The works presented in this exhibition address photography as a ubiquitous cultural tool that must always be questioned and reinvented. By printing her Google Photos timeline on swaths of fabric, Lilly Lulay adds a tactile component to photography in Digital Dust, thus creating a desire in the viewer to touch the work. The same is true of Our Writing Tools Take Part in the Formation of Our Thoughts, which as a double-sided installation extends in part into the room as well. Both works transfer content—which originates from digital space and does not actually have any specific material properties—into analogue space, so that it is no longer only viewable on a screen but is also experienced physically. They confront the viewer with the challenge of intensive looking in order to recognize anything within the visual overload. Our dependence on the smartphone—the question of how we use this medium and above all how this medium reacts to our behavior—is always reflected on critically in the work presented here.

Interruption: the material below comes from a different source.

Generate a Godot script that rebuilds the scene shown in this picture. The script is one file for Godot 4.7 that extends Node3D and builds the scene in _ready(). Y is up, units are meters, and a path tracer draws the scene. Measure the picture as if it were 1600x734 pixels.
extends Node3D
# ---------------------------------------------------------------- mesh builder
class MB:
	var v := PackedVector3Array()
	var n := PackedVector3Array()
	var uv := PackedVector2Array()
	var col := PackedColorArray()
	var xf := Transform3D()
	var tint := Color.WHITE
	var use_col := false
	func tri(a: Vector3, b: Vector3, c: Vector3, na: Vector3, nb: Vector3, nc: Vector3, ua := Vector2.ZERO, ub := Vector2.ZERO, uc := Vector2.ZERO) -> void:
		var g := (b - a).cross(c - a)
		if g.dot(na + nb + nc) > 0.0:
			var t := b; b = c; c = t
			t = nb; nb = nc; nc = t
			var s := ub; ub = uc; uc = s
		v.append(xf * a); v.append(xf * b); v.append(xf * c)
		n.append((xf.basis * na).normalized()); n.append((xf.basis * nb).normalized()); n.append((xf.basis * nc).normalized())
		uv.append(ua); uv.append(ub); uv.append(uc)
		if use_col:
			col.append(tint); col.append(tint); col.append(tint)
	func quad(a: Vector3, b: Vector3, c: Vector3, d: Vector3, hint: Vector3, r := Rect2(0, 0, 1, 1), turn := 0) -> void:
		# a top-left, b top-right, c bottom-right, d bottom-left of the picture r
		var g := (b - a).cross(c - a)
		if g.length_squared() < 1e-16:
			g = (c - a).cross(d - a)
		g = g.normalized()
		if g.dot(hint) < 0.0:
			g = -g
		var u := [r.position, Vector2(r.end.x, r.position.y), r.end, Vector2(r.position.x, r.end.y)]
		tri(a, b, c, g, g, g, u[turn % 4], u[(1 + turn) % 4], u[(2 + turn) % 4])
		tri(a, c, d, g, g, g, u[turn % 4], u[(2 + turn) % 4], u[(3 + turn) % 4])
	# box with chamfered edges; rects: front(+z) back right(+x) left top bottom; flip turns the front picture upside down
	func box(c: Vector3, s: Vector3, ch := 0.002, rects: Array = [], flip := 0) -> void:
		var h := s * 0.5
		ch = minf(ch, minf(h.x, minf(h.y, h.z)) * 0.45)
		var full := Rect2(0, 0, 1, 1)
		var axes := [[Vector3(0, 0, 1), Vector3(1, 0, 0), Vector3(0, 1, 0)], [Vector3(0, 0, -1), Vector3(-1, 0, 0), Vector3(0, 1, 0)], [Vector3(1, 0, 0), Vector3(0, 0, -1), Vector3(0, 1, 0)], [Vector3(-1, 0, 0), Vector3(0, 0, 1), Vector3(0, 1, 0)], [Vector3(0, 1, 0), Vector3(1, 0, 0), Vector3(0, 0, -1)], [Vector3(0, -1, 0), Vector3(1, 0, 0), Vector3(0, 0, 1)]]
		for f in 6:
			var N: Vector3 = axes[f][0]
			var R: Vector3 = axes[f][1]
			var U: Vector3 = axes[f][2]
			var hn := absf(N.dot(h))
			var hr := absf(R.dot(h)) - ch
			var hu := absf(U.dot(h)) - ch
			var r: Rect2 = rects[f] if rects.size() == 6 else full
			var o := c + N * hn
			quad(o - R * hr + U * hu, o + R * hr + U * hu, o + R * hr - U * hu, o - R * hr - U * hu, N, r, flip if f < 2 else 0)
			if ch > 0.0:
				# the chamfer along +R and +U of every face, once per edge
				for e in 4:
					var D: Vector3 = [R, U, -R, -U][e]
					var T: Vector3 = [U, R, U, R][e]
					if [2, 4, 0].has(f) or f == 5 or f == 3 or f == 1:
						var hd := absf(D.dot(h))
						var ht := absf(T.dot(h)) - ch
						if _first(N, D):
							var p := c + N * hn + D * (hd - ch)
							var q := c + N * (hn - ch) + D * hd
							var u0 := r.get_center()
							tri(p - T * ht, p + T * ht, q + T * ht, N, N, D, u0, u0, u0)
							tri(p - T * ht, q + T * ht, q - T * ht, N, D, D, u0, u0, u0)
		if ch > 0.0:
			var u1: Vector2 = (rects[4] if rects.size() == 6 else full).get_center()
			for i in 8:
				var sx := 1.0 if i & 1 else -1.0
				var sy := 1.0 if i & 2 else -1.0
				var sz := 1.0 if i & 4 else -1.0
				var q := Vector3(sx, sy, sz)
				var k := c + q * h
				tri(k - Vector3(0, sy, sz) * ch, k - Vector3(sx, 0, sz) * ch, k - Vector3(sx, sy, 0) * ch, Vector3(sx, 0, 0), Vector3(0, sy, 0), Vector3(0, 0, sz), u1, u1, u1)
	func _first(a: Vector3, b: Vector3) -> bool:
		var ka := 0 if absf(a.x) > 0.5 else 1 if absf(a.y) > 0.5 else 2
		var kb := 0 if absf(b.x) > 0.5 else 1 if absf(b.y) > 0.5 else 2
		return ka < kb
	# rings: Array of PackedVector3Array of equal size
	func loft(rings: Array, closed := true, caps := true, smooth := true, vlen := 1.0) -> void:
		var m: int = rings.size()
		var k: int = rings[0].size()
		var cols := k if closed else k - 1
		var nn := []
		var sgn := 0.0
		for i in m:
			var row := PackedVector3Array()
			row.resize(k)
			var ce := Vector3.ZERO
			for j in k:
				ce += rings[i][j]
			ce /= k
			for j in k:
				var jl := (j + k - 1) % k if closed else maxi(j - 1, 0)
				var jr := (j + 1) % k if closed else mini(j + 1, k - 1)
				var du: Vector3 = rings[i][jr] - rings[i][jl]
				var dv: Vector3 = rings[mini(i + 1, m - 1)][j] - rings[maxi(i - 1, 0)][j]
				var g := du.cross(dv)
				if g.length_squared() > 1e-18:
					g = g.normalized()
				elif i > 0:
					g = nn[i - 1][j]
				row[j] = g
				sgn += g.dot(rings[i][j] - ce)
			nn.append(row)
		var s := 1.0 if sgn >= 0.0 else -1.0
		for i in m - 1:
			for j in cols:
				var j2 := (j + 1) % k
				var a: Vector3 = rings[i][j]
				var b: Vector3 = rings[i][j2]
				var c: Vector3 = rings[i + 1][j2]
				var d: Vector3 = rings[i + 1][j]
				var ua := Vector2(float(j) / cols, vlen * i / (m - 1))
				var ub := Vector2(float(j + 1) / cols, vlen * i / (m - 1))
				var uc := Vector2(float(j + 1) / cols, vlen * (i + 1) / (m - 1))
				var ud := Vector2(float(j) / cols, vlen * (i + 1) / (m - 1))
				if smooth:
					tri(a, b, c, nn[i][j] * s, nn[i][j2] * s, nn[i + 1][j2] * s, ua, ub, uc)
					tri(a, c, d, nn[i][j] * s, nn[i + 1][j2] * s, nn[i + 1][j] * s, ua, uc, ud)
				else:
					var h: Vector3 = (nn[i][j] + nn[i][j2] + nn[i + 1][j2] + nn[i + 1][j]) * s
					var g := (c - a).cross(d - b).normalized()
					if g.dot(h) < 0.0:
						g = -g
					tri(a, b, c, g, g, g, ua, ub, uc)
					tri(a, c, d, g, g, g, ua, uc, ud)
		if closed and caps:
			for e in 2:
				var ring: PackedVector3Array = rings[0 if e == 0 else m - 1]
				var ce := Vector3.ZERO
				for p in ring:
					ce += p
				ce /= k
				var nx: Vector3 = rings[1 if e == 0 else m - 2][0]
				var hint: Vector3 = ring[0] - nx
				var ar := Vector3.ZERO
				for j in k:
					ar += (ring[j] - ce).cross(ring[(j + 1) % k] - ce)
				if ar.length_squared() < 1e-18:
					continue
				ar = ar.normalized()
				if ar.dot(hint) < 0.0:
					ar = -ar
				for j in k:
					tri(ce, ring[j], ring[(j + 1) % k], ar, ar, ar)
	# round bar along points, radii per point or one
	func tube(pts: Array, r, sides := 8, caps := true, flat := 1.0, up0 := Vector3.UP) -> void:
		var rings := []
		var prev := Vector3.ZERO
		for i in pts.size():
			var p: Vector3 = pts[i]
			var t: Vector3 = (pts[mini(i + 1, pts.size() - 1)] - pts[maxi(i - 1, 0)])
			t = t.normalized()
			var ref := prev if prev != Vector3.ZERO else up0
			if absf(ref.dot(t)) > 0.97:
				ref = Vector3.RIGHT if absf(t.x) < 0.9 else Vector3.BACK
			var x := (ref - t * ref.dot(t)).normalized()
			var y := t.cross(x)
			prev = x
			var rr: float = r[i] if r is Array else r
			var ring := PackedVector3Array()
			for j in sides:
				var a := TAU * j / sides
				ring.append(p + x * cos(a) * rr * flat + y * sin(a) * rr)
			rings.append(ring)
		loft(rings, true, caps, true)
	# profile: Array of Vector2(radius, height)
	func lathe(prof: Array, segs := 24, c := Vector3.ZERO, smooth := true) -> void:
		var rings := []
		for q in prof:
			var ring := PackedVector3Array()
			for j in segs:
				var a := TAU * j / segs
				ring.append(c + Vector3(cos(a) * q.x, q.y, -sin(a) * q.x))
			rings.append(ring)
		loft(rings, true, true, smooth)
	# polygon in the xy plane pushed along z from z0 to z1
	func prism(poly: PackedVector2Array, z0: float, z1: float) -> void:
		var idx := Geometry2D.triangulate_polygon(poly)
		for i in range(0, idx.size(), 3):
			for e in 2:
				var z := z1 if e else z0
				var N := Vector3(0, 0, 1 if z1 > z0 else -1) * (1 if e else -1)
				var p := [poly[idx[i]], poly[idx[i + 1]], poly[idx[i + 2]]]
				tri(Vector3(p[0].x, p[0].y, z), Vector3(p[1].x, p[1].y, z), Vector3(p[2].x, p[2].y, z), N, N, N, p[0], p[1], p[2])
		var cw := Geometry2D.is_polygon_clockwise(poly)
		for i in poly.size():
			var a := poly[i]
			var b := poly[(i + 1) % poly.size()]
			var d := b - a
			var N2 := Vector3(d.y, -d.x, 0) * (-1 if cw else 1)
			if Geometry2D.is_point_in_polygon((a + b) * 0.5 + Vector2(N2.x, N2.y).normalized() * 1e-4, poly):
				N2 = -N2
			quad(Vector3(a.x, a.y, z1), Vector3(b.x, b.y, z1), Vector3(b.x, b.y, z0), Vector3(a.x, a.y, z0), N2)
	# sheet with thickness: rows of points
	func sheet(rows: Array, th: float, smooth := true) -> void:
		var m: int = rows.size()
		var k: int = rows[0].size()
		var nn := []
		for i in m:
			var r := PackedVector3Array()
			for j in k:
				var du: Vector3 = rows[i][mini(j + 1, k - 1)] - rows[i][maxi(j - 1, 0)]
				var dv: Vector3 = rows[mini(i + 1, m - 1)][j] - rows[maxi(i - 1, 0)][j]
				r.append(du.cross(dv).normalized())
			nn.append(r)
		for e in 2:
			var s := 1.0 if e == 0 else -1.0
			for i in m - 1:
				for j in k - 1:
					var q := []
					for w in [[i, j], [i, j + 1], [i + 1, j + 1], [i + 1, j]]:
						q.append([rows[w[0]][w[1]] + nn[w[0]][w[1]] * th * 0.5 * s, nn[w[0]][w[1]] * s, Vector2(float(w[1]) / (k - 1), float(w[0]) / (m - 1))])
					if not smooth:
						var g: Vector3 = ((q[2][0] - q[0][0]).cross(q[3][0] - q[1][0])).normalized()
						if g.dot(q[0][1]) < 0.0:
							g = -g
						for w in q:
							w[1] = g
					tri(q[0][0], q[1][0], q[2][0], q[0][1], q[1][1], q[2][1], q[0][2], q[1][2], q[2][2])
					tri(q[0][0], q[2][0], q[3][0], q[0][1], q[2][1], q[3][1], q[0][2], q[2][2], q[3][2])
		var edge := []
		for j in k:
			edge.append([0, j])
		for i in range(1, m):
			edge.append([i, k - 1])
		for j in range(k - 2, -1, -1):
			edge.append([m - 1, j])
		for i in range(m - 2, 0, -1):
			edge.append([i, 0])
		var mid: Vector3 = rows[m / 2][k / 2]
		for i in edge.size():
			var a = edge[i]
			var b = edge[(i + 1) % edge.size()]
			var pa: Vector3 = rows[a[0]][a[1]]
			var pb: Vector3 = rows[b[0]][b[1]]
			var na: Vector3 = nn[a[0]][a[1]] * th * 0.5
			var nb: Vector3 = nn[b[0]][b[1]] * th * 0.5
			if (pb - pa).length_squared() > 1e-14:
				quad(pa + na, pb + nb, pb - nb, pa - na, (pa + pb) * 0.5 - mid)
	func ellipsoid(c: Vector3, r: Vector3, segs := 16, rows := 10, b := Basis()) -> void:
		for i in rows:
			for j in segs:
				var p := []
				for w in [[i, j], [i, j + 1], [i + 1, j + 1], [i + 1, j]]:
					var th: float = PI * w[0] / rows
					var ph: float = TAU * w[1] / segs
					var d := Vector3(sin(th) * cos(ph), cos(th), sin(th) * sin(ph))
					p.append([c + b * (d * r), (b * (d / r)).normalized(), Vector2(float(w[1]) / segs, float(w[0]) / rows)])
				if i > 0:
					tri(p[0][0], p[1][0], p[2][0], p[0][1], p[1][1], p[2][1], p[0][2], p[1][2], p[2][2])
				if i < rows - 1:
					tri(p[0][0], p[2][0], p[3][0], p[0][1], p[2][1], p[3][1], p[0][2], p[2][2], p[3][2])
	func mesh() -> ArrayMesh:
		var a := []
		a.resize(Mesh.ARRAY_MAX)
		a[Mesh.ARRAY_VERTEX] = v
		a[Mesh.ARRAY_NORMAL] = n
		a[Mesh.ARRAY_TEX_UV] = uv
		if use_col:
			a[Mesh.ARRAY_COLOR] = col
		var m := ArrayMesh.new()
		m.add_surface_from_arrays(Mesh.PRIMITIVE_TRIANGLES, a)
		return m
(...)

Works by Lilly Lulay, born 1985 in Frankfurt, are represented in the collections of the George Eastman Museum, the Deutsche Börse Photography Foundation, the Fondazione Fotografia di Modena and the DZ Bank Art Collection, among others. This year, Lilly Lulay was selected as a finalist for the Schmidt-Rottluff Fellowship. Last year she received the Olympus recommended fellowship, in collaboration with the Deichtorhallen Hamburg, Foam Amsterdam, and the Fotografie Forum Frankfurt. The works presented in the exhibition were created as part of this fellowship.